TASK TO CARRY OUT:
Quote verbatim everything from the line containing "Write part 3" down to the line containing "s.t.links.new(m2.outputs[0], s.out.inputs[0]); M_cover", with both of those lines included and no others.

3D scene scripts
-------
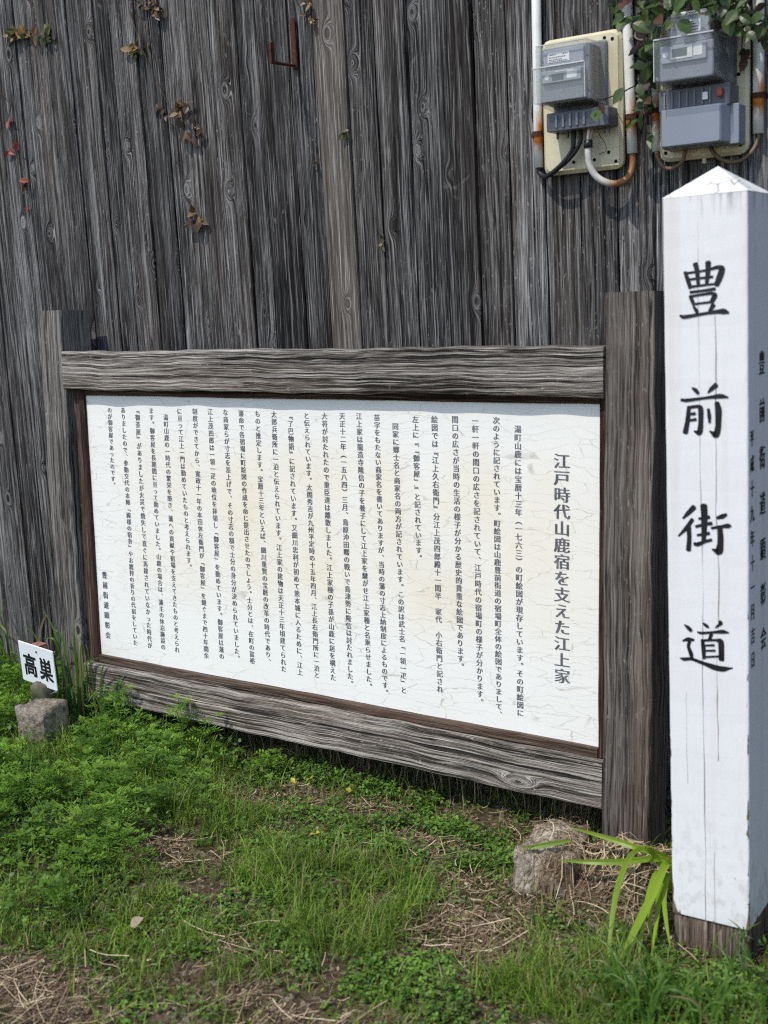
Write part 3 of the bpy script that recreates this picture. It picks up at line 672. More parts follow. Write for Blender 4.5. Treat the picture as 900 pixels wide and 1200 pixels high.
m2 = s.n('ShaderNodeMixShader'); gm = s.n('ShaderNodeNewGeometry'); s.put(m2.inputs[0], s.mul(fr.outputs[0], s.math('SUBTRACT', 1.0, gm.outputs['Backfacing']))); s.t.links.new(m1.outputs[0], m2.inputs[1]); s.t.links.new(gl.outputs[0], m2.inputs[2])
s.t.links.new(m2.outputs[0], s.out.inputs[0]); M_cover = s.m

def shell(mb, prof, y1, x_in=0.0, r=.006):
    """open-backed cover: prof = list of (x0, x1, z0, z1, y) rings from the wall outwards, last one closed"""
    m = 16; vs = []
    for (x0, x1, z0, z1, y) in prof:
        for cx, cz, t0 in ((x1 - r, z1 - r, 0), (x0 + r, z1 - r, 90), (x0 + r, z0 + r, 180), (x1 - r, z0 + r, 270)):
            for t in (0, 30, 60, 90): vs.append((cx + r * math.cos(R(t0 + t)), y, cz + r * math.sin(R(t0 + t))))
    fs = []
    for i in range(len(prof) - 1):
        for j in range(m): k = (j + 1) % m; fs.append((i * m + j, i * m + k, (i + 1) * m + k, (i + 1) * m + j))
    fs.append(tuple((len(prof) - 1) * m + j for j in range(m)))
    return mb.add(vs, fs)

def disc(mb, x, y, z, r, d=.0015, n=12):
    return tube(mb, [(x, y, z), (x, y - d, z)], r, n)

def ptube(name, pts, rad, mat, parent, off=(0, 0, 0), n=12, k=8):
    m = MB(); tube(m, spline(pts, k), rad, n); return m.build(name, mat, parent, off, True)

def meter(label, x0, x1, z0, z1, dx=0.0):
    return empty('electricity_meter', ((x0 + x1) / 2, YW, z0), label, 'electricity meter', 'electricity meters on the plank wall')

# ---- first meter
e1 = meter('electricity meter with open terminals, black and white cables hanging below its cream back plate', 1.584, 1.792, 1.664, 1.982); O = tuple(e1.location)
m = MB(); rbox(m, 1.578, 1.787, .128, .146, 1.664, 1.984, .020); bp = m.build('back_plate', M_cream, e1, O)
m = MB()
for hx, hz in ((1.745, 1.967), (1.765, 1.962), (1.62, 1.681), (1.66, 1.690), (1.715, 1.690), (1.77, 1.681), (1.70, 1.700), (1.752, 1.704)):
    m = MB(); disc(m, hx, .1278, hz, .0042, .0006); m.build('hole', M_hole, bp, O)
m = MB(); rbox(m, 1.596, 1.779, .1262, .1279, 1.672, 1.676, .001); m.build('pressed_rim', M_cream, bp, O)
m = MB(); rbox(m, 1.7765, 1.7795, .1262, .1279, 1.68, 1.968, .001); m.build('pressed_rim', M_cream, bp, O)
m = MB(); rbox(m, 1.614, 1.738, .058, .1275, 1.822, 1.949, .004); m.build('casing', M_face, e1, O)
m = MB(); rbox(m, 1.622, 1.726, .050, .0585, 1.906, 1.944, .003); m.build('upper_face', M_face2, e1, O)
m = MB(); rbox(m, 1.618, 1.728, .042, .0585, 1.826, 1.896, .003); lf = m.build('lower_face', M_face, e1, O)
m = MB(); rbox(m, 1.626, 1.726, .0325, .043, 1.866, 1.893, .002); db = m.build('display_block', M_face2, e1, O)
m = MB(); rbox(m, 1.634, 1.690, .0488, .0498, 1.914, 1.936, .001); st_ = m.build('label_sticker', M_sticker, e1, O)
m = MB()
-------
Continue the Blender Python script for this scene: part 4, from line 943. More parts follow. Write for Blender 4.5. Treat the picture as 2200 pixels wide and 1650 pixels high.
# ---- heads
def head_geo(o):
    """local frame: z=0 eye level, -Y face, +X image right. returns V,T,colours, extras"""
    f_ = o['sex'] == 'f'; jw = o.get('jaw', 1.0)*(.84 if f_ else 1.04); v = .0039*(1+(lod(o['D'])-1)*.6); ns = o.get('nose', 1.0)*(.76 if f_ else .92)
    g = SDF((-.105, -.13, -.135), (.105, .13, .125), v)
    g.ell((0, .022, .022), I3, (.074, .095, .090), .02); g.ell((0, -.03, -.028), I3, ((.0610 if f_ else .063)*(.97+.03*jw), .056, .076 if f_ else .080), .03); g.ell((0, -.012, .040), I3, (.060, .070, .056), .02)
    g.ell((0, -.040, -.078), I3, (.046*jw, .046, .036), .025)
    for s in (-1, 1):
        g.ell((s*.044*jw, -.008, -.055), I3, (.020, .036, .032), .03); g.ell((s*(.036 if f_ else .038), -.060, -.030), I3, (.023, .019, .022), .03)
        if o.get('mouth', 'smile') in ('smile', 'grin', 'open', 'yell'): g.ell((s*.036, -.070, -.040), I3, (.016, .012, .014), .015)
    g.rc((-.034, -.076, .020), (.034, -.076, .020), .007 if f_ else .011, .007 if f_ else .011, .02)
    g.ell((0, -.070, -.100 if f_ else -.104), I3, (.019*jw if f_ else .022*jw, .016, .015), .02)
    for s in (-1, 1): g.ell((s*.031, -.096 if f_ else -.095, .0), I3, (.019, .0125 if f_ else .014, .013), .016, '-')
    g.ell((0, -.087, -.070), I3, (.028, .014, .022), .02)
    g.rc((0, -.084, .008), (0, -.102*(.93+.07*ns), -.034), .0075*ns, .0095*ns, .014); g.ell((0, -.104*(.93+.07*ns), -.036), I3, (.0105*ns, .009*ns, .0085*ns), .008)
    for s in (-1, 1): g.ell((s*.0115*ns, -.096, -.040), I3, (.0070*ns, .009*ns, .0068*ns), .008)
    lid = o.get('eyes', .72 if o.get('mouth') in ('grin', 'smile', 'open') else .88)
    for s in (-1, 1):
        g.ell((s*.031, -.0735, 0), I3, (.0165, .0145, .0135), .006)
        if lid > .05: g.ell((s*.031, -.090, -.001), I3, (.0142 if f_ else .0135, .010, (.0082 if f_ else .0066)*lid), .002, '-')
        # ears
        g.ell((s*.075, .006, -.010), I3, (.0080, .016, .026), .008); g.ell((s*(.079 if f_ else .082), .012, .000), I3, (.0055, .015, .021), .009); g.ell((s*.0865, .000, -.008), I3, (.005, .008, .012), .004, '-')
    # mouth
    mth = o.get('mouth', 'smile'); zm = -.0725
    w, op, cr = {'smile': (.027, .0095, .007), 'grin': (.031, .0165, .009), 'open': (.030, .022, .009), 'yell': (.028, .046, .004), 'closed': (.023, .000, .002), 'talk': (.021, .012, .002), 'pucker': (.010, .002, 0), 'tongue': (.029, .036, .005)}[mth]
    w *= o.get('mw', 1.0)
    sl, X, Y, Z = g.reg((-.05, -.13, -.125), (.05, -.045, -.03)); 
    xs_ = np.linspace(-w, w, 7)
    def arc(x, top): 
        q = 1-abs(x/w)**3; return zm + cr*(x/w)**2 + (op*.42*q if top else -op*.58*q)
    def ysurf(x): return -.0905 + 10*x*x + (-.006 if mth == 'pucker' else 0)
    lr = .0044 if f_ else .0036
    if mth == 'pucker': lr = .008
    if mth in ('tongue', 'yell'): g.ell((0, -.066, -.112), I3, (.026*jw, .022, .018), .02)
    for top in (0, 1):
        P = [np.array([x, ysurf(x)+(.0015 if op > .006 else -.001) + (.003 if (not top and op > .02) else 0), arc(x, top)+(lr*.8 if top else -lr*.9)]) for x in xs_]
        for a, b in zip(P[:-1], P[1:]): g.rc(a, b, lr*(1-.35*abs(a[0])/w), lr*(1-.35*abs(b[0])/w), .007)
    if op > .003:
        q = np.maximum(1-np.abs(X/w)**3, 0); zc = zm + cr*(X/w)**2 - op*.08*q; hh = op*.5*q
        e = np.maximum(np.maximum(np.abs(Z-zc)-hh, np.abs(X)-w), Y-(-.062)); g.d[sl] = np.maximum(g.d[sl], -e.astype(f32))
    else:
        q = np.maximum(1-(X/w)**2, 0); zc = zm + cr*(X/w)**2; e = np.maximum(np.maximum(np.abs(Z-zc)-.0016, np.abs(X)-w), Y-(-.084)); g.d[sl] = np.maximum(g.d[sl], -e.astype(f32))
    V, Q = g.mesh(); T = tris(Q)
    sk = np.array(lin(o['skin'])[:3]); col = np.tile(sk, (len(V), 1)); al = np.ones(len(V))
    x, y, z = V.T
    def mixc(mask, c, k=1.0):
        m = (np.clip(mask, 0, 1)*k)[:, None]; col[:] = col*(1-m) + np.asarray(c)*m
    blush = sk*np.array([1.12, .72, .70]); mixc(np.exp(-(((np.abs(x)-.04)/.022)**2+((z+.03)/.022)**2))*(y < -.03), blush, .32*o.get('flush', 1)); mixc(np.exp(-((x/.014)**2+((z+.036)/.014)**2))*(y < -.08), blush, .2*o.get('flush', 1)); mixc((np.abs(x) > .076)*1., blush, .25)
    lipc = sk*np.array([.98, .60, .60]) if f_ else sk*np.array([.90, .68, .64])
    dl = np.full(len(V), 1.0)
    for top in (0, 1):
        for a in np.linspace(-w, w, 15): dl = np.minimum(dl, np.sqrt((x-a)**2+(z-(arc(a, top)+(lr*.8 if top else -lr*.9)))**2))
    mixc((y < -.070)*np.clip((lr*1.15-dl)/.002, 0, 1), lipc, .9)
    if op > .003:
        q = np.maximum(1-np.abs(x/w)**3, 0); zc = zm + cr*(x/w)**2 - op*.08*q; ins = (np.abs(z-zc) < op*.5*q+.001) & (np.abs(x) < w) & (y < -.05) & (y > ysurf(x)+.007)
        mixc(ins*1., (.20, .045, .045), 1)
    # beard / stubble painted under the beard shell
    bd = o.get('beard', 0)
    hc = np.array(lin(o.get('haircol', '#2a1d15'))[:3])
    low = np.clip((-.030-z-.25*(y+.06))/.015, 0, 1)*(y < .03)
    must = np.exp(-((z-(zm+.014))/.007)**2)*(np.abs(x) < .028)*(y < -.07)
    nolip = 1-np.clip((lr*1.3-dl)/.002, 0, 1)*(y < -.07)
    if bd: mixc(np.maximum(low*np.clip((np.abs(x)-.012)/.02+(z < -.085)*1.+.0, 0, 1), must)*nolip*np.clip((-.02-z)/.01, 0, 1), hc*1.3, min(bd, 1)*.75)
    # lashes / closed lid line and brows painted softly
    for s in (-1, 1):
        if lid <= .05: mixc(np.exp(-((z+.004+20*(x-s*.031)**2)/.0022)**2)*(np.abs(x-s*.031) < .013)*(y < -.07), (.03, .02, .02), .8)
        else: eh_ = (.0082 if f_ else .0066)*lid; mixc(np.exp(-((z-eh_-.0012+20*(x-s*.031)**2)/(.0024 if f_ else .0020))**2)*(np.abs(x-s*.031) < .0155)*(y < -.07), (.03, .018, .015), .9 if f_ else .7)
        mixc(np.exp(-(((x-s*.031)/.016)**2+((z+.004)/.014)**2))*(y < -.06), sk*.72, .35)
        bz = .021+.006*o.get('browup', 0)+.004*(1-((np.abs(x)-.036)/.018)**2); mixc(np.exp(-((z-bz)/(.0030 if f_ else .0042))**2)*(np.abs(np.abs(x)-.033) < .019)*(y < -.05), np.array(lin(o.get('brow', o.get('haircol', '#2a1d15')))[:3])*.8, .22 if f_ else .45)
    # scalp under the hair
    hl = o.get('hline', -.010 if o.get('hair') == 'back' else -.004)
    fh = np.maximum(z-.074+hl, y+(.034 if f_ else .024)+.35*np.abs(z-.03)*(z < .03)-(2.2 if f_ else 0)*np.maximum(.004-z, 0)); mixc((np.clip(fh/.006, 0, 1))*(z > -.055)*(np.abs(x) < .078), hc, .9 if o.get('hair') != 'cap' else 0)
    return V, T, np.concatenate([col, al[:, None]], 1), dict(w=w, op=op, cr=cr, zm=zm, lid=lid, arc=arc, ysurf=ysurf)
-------
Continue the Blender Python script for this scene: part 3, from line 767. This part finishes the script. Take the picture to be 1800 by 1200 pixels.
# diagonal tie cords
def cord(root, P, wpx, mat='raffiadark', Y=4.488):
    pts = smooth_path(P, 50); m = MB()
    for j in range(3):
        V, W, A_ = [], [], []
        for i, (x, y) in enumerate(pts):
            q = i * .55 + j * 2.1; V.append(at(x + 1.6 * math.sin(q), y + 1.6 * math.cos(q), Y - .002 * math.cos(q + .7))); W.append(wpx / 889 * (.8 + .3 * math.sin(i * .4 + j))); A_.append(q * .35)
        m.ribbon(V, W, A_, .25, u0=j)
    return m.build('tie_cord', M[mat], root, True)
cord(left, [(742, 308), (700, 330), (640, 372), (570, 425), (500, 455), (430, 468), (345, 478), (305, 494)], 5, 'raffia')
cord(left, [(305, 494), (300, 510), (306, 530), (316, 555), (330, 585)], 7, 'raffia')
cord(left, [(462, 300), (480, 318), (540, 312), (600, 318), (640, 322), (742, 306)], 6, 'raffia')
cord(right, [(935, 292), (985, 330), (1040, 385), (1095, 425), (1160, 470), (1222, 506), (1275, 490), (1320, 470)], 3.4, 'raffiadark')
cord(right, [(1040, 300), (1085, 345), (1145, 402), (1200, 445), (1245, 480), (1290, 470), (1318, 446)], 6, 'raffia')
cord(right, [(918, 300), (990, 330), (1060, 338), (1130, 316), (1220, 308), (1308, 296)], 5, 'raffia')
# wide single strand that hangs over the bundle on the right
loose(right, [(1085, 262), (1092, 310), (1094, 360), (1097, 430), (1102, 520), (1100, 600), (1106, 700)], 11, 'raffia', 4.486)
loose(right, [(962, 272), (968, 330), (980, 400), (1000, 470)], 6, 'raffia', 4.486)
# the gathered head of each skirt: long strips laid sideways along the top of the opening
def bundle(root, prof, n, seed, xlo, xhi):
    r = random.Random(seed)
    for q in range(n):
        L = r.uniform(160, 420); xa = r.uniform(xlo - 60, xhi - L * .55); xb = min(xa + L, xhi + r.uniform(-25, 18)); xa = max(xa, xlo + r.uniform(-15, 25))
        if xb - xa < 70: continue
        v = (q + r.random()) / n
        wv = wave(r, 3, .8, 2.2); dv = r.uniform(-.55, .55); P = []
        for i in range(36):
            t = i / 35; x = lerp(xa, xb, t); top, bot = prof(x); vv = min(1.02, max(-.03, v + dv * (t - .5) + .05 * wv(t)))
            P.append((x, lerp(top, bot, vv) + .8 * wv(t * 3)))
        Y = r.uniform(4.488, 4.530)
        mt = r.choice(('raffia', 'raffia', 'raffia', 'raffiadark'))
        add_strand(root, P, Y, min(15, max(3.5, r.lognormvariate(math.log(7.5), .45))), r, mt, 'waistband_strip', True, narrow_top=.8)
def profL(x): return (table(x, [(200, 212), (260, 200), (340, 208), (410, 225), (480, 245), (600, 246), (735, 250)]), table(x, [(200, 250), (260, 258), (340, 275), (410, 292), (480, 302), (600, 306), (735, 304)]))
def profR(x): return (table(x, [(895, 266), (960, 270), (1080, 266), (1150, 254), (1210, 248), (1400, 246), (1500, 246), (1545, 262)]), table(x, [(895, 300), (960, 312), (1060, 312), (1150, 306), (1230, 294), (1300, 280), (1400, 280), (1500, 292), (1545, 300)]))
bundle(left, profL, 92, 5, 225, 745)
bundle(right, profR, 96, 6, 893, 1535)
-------
ANSWER TO THE PROBLEM:
Write part 3 of the bpy script that recreates this picture. It picks up at line 672. More parts follow. Write for Blender 4.5. Treat the picture as 900 pixels wide and 1200 pixels high.
m2 = s.n('ShaderNodeMixShader'); gm = s.n('ShaderNodeNewGeometry'); s.put(m2.inputs[0], s.mul(fr.outputs[0], s.math('SUBTRACT', 1.0, gm.outputs['Backfacing']))); s.t.links.new(m1.outputs[0], m2.inputs[1]); s.t.links.new(gl.outputs[0], m2.inputs[2])
s.t.links.new(m2.outputs[0], s.out.inputs[0]); M_cover = s.m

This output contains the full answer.